Remember that is amplified over the length of your z travel so if it was half as long it would be less than half as far off. Tangent or something math related like that. How far off is it at what length?

After our last conversation about Z-Axis length, I reduced it by 4". So the machine is now 8" shorter in the flex direction (4" Z-Axis + 4" legs").
The Z-Axis is 12cm (about 5") off the print surface (it is about 1/2" off the table).
The copper cooler I use as square (to fit under the XYZ assembly) is 9cm x 8.3cm. So the Z-Axis is about 1mm over 8.3cm out of square.

Found the likely culprit. The XY assembly is not square.

Who just emailed with a link to this thread? There is more than one issue here and more that on person.

The z axis being out of square is simply an imbalance of tension between the top bolts and the bottom bolts. It is much easier to fix that than the x/y being out of square.

1mm over 83mm is .69 degrees out of square. I hope you agree that is very close, and I assure you if you need it closer a little bit of very careful adjustment can get you closer. I would also look into how perfect the bed is, you are getting into territory that is hard to measure. It could be many things.

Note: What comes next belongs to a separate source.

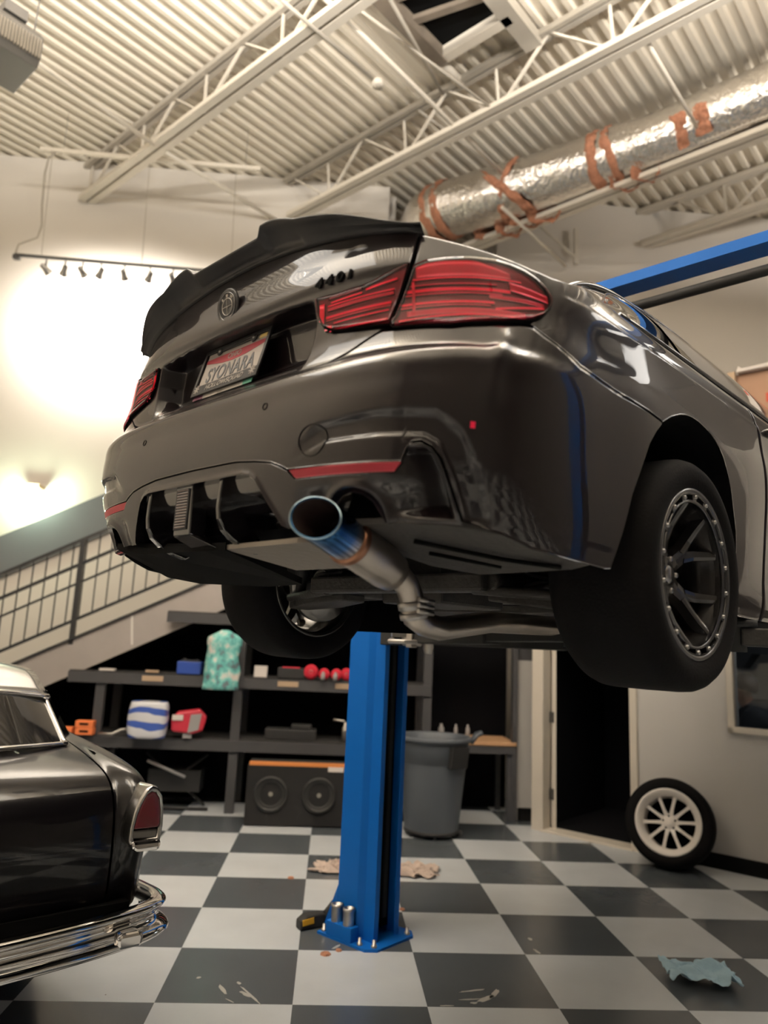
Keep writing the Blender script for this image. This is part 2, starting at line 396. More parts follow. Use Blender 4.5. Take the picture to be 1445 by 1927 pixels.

I have this thread and your emails, and this thread has two people in it other than me, this is very confusing. It is difficult to compile the two into your issue. You asked for new parts in the email. I feel .6 degrees is so close that it can be adjusted a little closer but honestly I am not sure what the problem might be or how “perfect” any printer can get. The parts are plastic and they do flex a lot, and are designed to so they can be adjusted. If you look hard enough every printed part isn’t perfect.